■ THE EXERCISE ■
Return the full listing exactly as it is written.

──────── INFORMATION SUPPLIED

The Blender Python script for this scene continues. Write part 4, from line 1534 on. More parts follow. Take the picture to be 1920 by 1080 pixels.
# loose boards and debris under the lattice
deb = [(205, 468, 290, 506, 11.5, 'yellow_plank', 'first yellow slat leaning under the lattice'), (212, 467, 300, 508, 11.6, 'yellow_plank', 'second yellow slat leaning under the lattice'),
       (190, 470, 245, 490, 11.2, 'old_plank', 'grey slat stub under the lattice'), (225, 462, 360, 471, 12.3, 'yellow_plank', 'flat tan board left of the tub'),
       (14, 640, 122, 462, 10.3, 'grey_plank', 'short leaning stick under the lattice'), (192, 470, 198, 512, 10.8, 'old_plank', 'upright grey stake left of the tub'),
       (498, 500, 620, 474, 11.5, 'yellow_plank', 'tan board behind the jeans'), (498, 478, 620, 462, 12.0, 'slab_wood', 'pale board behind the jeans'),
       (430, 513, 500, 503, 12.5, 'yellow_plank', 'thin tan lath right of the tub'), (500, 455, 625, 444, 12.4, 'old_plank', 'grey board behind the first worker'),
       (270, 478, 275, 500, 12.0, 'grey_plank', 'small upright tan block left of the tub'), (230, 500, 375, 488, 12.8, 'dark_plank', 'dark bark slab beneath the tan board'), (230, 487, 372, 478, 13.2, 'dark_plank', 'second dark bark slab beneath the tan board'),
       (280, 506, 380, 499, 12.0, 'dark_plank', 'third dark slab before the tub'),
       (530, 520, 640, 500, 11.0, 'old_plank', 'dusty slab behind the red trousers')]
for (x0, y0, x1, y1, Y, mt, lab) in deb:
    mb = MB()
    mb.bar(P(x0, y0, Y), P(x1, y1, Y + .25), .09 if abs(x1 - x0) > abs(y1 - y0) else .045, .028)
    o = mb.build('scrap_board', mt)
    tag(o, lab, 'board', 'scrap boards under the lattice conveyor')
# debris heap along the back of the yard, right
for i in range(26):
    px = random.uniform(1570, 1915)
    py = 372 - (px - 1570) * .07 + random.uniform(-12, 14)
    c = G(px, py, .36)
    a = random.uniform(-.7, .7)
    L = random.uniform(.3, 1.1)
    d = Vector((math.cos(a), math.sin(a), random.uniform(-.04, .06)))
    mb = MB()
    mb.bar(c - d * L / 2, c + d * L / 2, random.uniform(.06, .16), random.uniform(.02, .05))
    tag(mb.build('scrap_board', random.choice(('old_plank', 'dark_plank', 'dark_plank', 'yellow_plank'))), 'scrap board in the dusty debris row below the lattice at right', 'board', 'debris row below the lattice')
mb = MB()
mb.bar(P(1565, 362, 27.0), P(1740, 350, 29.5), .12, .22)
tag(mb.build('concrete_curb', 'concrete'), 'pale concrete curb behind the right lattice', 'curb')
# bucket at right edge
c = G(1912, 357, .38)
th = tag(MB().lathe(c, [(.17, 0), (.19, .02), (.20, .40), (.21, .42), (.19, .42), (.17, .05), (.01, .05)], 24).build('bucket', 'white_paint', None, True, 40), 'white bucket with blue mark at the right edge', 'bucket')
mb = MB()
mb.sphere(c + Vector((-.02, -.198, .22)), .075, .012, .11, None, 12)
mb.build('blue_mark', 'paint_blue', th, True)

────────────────

■ COMPLETED EXERCISE ■
The Blender Python script for this scene continues. Write part 4, from line 1534 on. More parts follow. Take the picture to be 1920 by 1080 pixels.
# loose boards and debris under the lattice
deb = [(205, 468, 290, 506, 11.5, 'yellow_plank', 'first yellow slat leaning under the lattice'), (212, 467, 300, 508, 11.6, 'yellow_plank', 'second yellow slat leaning under the lattice'),
       (190, 470, 245, 490, 11.2, 'old_plank', 'grey slat stub under the lattice'), (225, 462, 360, 471, 12.3, 'yellow_plank', 'flat tan board left of the tub'),
       (14, 640, 122, 462, 10.3, 'grey_plank', 'short leaning stick under the lattice'), (192, 470, 198, 512, 10.8, 'old_plank', 'upright grey stake left of the tub'),
       (498, 500, 620, 474, 11.5, 'yellow_plank', 'tan board behind the jeans'), (498, 478, 620, 462, 12.0, 'slab_wood', 'pale board behind the jeans'),
       (430, 513, 500, 503, 12.5, 'yellow_plank', 'thin tan lath right of the tub'), (500, 455, 625, 444, 12.4, 'old_plank', 'grey board behind the first worker'),
       (270, 478, 275, 500, 12.0, 'grey_plank', 'small upright tan block left of the tub'), (230, 500, 375, 488, 12.8, 'dark_plank', 'dark bark slab beneath the tan board'), (230, 487, 372, 478, 13.2, 'dark_plank', 'second dark bark slab beneath the tan board'),
       (280, 506, 380, 499, 12.0, 'dark_plank', 'third dark slab before the tub'),
       (530, 520, 640, 500, 11.0, 'old_plank', 'dusty slab behind the red trousers')]
for (x0, y0, x1, y1, Y, mt, lab) in deb:
    mb = MB()
    mb.bar(P(x0, y0, Y), P(x1, y1, Y + .25), .09 if abs(x1 - x0) > abs(y1 - y0) else .045, .028)
    o = mb.build('scrap_board', mt)
    tag(o, lab, 'board', 'scrap boards under the lattice conveyor')
# debris heap along the back of the yard, right
for i in range(26):
    px = random.uniform(1570, 1915)
    py = 372 - (px - 1570) * .07 + random.uniform(-12, 14)
    c = G(px, py, .36)
    a = random.uniform(-.7, .7)
    L = random.uniform(.3, 1.1)
    d = Vector((math.cos(a), math.sin(a), random.uniform(-.04, .06)))
    mb = MB()
    mb.bar(c - d * L / 2, c + d * L / 2, random.uniform(.06, .16), random.uniform(.02, .05))
    tag(mb.build('scrap_board', random.choice(('old_plank', 'dark_plank', 'dark_plank', 'yellow_plank'))), 'scrap board in the dusty debris row below the lattice at right', 'board', 'debris row below the lattice')
mb = MB()
mb.bar(P(1565, 362, 27.0), P(1740, 350, 29.5), .12, .22)
tag(mb.build('concrete_curb', 'concrete'), 'pale concrete curb behind the right lattice', 'curb')
# bucket at right edge
c = G(1912, 357, .38)
th = tag(MB().lathe(c, [(.17, 0), (.19, .02), (.20, .40), (.21, .42), (.19, .42), (.17, .05), (.01, .05)], 24).build('bucket', 'white_paint', None, True, 40), 'white bucket with blue mark at the right edge', 'bucket')
mb = MB()
mb.sphere(c + Vector((-.02, -.198, .22)), .075, .012, .11, None, 12)
mb.build('blue_mark', 'paint_blue', th, True)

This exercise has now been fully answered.